We need to first recall the concept of homogeneous differential equation to solve this question.

• A differential equation (D.E.)  of the form

       f(x,y) =  $x^{n}F(\frac{y}{x} )$

       is called homogeneous equation of degree n.
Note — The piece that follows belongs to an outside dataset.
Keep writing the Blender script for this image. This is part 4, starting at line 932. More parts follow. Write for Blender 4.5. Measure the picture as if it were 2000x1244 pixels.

• A Solution of homogeneous D.E. is obtained by substituting y = vx and then convert it into separable form and then integrating.

Given:

The differential equation of the form:

(x²y - 2xy²) dx - (x³ - 3x²y) dy =0

To find:

The solution of the given differential equation.

Solution:

The given differential equation can be written as:

$\frac{dy}{dx} = \frac{x^{2}y-2xy^{2}}{x^{3}-3x^{2}y}$

$\frac{dy}{dx} = \frac{y(x-2y)}{x(x-3y)}$           (1)

It is a homogeneous differential equation of degree 1.

On substituting y = vx

$\frac{dy}{dx} = v+x\frac{dv}{dx}$    

so,   equation (1) becomes:

 $v+x\frac{dv}{dx}=v(\frac{1-2v}{1-3v})$    

       $x\frac{dv}{dx}=(\frac{v-2v^{2} }{1-3v})-v$

       $x\frac{dv}{dx}=(\frac{v-2v^{2}-v+3v^{2} }{1-3v})$

       $x\frac{dv}{dx}=(\frac{v^{2} }{1-3v})$

$\frac{(1-3v)}{v^{2}} dv= \frac{1}{x} dx$

On integrating ,

$\int \frac{1}{v^{2} } \, dv - \int \frac{3}{v} \, dv =\int \frac{1}{x } \, dx$

      $-\frac{1}{v} - 3 log v = log x + log C$

                   $-\frac{1}{v} = 3 log v + log x + log C$

                   $-\frac{1}{v}=log cx v^{3}$

Now substituting v= y/x we get,

                  $-\frac{x}{y}=log \frac{ cy^{3}}{x^{2} }$

                  $cy^{3}=x^{2} e^{-\frac{x}{y}$

Hence, the solution of given D.E. is given by:  $y^{3}=cx^{2} e^{-\frac{x}{y}$.